The key observation is that commuting $X$ through a $Y$ rotation changes the sign of the rotation angle

$$ XR_y(\theta) = R_y(-\theta)X. $$

---

In order to understand how the circuit gives rise to a Toffoli-like gate, we consider three cases.

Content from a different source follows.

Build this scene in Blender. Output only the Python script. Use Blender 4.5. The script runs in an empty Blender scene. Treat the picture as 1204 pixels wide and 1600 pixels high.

First, suppose that $a$ is in the state $|0\rangle$. Then $CNOT(a, c)$ acts as identity and the sequence simplifies as

$$ R_{y,c}\left(\frac{\pi}{4}\right)CNOT(b,c)R_{y,c}\left(\frac{\pi}{4}\right)R_{y,c}\left(-\frac{\pi}{4}\right)CNOT(b,c) R_{y,c}\left(-\frac{\pi}{4}\right) = \\ R_{y,c}\left(\frac{\pi}{4}\right)CNOT(b,c)CNOT(b,c) R_{y,c}\left(-\frac{\pi}{4}\right) = \\ R_{y,c}\left(\frac{\pi}{4}\right)R_{y,c}\left(-\frac{\pi}{4}\right) = \\ I. $$

Next, suppose that qubits $ab$ are in the state $|10\rangle$. Then $CNOT(a, c)$ acts as Pauli $X$ on $c$ and each $CNOT(b, c)$ acts as identity and the sequence simplifies as

$$ R_{y,c}\left(\frac{\pi}{4}\right)R_{y,c}\left(\frac{\pi}{4}\right)X_cR_{y,c}\left(-\frac{\pi}{4}\right) R_{y,c}\left(-\frac{\pi}{4}\right) = \\ R_{y,c}\left(\frac{\pi}{4}\right)R_{y,c}\left(\frac{\pi}{4}\right)R_{y,c}\left(\frac{\pi}{4}\right) R_{y,c}\left(\frac{\pi}{4}\right)X_c = \\ R_{y,c}(\pi) X_c = -iY_cX_c = Z_c. $$

Finally, suppose that qubits $ab$ are in the state $|11\rangle$. Then all three CNOTs act as Pauli $X$ on $c$ and the sequence simplifies as

$$ R_{y,c}\left(\frac{\pi}{4}\right)X_cR_{y,c}\left(\frac{\pi}{4}\right)X_cR_{y,c}\left(-\frac{\pi}{4}\right)X_cR_{y,c}\left(-\frac{\pi}{4}\right) = \\ R_{y,c}\left(\frac{\pi}{4}\right)R_{y,c}\left(-\frac{\pi}{4}\right)X_cX_cR_{y,c}\left(-\frac{\pi}{4}\right)R_{y,c}\left(\frac{\pi}{4}\right)X_c = \\ R_{y,c}\left(\frac{\pi}{4}\right)R_{y,c}\left(-\frac{\pi}{4}\right)R_{y,c}\left(-\frac{\pi}{4}\right)R_{y,c}\left(\frac{\pi}{4}\right)X_c = X_c $$

We have shown that the action of the circuit on the computational basis is

$$ \begin{array}{ccc} |000\rangle & \to & |000\rangle \\ & \dots & \\ |011\rangle & \to & |011\rangle \\ |100\rangle & \to & |100\rangle \\ |101\rangle & \to & -|101\rangle \\ |110\rangle & \to & |111\rangle \\ |111\rangle & \to & |110\rangle \end{array} $$

which neglecting the phase change on $|101\rangle$ is that of the Toffoli gate. Action of an operator on a basis completely determines the operator.

---

Note that it is not true that without the $Y$ rotations the circuit is equivalent to a Toffoli with phases. In that case, the two $CNOT(b, c)$ gates cancel and all we are left with is $CNOT(a, c)$.